Note If you want to use the Delegate Access feature, your mail must be delivered to your mailbox on the server, not to a personal folders file on your hard disk.
-----------------------------------------------------------------------------------------------------------------------------
About managing messages with rules
Rules help you manage your e-mail messages by performing actions on messages that match a specific set of conditions. After you create a rule, Microsoft Outlook applies the rule when a message arrives in your Inbox or when you send a message. For example, you can automatically:
- Forward to your manager all messages sent by Judy Lew when they arrive in your Inbox.
- Assign the category Sales to all messages you send that have the word "sales" in the Subject box.
- Flag each meeting request or meeting update you receive from your manager.
Rules fall into two general categories: notification and organization.

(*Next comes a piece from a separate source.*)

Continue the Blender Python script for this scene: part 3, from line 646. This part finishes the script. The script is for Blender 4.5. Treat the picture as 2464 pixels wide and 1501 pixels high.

Notification rules alert you in some way when you receive a particular message. For example, you can create a rule that automatically sends an e-mail message to your mobile telephone when you receive a message from a family member. Organization rules perform one or more actions on a message. For example, you can create a rule that moves certain messages to a folder or flags them for follow-up on a particular day.
You can also run one or more of your rules manually. Running rules manually allows you to selectively apply them to messages already in your Inbox or in another folder.
You can add exceptions to your rules for special circumstances, such as when a message is flagged for follow-up action or is marked with high importance. A rule is not applied to a message if any one of the exceptions you specify is met.
----------------------------------------------------------------------------------------------------------------------------------------------------------------------------------------------------------------------------------------------------------
Explore Help for additional assistance in setting up rules.
Outlook does not allow you to set up a rule to BCC and as his machines are company/project owned I was not comfortable downloading and installing external software programs, but there are software downloads available that will enable setting up rules to bcc e-mails. This type of software runs an average of $25 and is marketed to employers who want to monitor their employees e-mail traffic. This type of rule could be particularly effective for those of us who are BS’s to monitor e-mail traffic as we would not need access to WS account after setting the rule. All, or specified, e-mails would be blind cc'd to us. Google "Auto BCC" if interested.